* _Requirement_
Look through the data below. Pick out the lines holding the string "Python".

* _Record set_
(begin)
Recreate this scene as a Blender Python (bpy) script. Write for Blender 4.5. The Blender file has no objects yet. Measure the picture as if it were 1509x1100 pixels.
(end)
(begin)
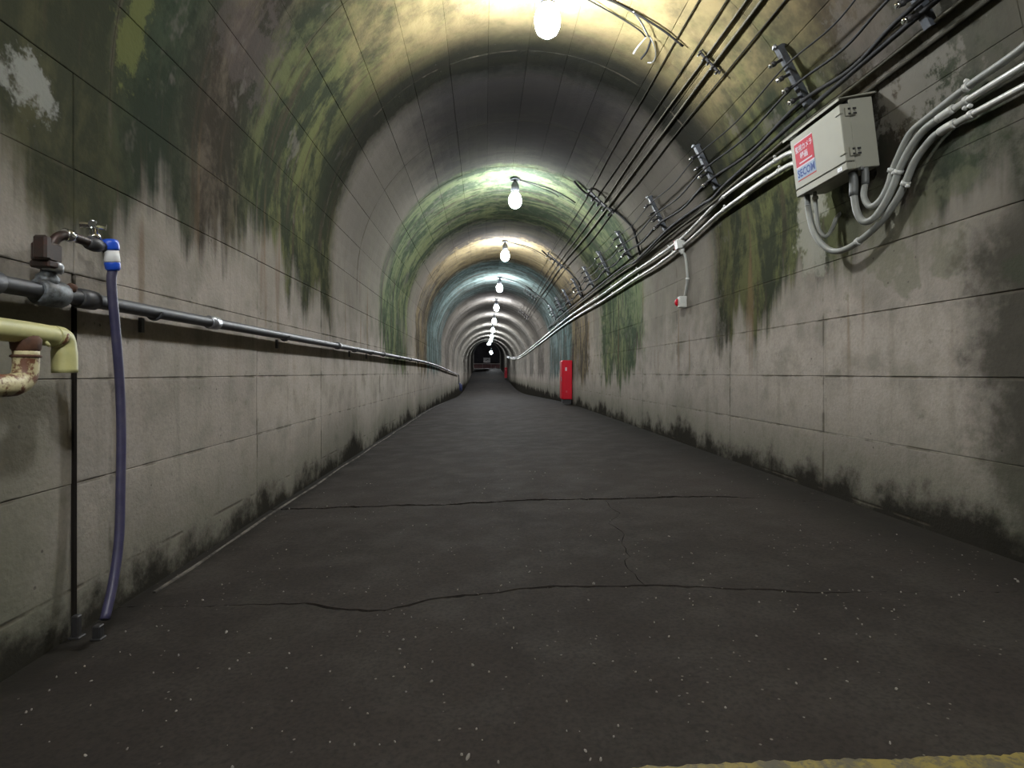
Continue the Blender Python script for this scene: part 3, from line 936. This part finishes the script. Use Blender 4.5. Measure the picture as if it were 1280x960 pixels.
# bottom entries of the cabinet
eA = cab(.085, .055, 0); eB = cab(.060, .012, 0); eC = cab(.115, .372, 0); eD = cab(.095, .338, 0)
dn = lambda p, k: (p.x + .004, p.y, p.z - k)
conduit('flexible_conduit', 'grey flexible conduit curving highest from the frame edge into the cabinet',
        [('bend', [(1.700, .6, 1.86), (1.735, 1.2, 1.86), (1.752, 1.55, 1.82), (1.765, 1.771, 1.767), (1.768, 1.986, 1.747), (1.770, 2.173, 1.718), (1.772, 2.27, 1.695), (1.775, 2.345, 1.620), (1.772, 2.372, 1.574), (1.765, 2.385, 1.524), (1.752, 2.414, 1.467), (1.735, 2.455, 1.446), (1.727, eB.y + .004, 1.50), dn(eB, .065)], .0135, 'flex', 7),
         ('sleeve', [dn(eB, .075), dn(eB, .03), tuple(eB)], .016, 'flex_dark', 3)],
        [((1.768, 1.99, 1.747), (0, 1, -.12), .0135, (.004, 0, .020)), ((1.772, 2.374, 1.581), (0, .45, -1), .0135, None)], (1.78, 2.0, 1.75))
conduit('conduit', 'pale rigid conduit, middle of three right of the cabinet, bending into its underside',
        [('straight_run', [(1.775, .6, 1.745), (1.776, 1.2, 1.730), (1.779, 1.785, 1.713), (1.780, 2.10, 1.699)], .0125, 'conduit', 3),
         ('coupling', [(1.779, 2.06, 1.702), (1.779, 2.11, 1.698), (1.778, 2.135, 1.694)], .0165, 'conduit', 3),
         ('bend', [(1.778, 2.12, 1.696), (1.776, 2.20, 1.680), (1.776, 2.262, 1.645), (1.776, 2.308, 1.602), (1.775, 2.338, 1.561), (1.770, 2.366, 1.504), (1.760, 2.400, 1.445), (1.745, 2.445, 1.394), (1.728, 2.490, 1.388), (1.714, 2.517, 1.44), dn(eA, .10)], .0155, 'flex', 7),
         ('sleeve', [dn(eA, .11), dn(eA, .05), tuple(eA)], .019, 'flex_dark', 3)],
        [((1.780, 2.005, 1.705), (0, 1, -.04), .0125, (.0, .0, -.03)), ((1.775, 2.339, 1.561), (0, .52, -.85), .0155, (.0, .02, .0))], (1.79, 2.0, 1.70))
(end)
* _Output of the task_
Recreate this scene as a Blender Python (bpy) script. Write for Blender 4.5. The Blender file has no objects yet. Measure the picture as if it were 1509x1100 pixels.
Continue the Blender Python script for this scene: part 3, from line 936. This part finishes the script. Use Blender 4.5. Measure the picture as if it were 1280x960 pixels.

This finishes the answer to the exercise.